● REQUEST
Please quote every line word for word.
─── SUPPLIED INFORMATION ───
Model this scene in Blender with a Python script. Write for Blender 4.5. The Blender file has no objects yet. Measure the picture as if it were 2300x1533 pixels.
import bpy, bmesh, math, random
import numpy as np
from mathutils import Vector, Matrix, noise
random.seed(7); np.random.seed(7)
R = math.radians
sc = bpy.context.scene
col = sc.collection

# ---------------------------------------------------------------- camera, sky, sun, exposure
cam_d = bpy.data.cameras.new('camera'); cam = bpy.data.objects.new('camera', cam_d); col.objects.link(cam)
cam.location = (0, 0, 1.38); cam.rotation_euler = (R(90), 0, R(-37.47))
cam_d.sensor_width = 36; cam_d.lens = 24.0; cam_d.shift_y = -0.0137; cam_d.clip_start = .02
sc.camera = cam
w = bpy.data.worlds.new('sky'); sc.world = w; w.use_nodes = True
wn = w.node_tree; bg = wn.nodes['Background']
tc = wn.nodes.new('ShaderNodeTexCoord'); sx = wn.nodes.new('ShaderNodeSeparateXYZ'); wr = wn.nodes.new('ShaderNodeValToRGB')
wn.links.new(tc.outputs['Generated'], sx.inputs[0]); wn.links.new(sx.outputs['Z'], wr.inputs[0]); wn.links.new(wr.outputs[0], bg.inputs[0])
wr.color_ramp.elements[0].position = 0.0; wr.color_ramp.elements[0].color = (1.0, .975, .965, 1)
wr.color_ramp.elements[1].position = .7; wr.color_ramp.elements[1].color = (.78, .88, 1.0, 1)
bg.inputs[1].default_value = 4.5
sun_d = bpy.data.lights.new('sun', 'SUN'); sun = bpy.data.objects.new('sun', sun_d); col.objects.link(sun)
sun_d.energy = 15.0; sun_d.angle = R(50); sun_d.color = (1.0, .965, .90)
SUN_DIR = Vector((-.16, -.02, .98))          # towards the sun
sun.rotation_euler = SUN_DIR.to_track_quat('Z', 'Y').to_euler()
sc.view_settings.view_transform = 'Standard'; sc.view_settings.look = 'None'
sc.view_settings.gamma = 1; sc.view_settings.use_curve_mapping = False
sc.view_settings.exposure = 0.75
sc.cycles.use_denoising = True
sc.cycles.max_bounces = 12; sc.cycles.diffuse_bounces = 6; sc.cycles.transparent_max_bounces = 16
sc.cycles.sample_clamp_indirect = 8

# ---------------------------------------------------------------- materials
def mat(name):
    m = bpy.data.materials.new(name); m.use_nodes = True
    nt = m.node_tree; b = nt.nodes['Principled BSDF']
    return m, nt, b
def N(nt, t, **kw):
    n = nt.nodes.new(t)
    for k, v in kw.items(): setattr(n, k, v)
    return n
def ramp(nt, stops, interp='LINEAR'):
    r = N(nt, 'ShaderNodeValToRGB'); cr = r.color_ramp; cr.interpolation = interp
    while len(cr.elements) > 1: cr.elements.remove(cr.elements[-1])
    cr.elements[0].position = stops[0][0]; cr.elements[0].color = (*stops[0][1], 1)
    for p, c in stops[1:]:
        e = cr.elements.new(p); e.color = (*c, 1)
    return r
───
● WRITTEN SOLUTION
Model this scene in Blender with a Python script. Write for Blender 4.5. The Blender file has no objects yet. Measure the picture as if it were 2300x1533 pixels.
import bpy, bmesh, math, random
import numpy as np
from mathutils import Vector, Matrix, noise
random.seed(7); np.random.seed(7)
R = math.radians
sc = bpy.context.scene
col = sc.collection

# ---------------------------------------------------------------- camera, sky, sun, exposure
cam_d = bpy.data.cameras.new('camera'); cam = bpy.data.objects.new('camera', cam_d); col.objects.link(cam)
cam.location = (0, 0, 1.38); cam.rotation_euler = (R(90), 0, R(-37.47))
cam_d.sensor_width = 36; cam_d.lens = 24.0; cam_d.shift_y = -0.0137; cam_d.clip_start = .02
sc.camera = cam
w = bpy.data.worlds.new('sky'); sc.world = w; w.use_nodes = True
wn = w.node_tree; bg = wn.nodes['Background']
tc = wn.nodes.new('ShaderNodeTexCoord'); sx = wn.nodes.new('ShaderNodeSeparateXYZ'); wr = wn.nodes.new('ShaderNodeValToRGB')
wn.links.new(tc.outputs['Generated'], sx.inputs[0]); wn.links.new(sx.outputs['Z'], wr.inputs[0]); wn.links.new(wr.outputs[0], bg.inputs[0])
wr.color_ramp.elements[0].position = 0.0; wr.color_ramp.elements[0].color = (1.0, .975, .965, 1)
wr.color_ramp.elements[1].position = .7; wr.color_ramp.elements[1].color = (.78, .88, 1.0, 1)
bg.inputs[1].default_value = 4.5
sun_d = bpy.data.lights.new('sun', 'SUN'); sun = bpy.data.objects.new('sun', sun_d); col.objects.link(sun)
sun_d.energy = 15.0; sun_d.angle = R(50); sun_d.color = (1.0, .965, .90)
SUN_DIR = Vector((-.16, -.02, .98))          # towards the sun
sun.rotation_euler = SUN_DIR.to_track_quat('Z', 'Y').to_euler()
sc.view_settings.view_transform = 'Standard'; sc.view_settings.look = 'None'
sc.view_settings.gamma = 1; sc.view_settings.use_curve_mapping = False
sc.view_settings.exposure = 0.75
sc.cycles.use_denoising = True
sc.cycles.max_bounces = 12; sc.cycles.diffuse_bounces = 6; sc.cycles.transparent_max_bounces = 16
sc.cycles.sample_clamp_indirect = 8

# ---------------------------------------------------------------- materials
def mat(name):
    m = bpy.data.materials.new(name); m.use_nodes = True
    nt = m.node_tree; b = nt.nodes['Principled BSDF']
    return m, nt, b
def N(nt, t, **kw):
    n = nt.nodes.new(t)
    for k, v in kw.items(): setattr(n, k, v)
    return n
def ramp(nt, stops, interp='LINEAR'):
    r = N(nt, 'ShaderNodeValToRGB'); cr = r.color_ramp; cr.interpolation = interp
    while len(cr.elements) > 1: cr.elements.remove(cr.elements[-1])
    cr.elements[0].position = stops[0][0]; cr.elements[0].color = (*stops[0][1], 1)
    for p, c in stops[1:]:
        e = cr.elements.new(p); e.color = (*c, 1)
    return r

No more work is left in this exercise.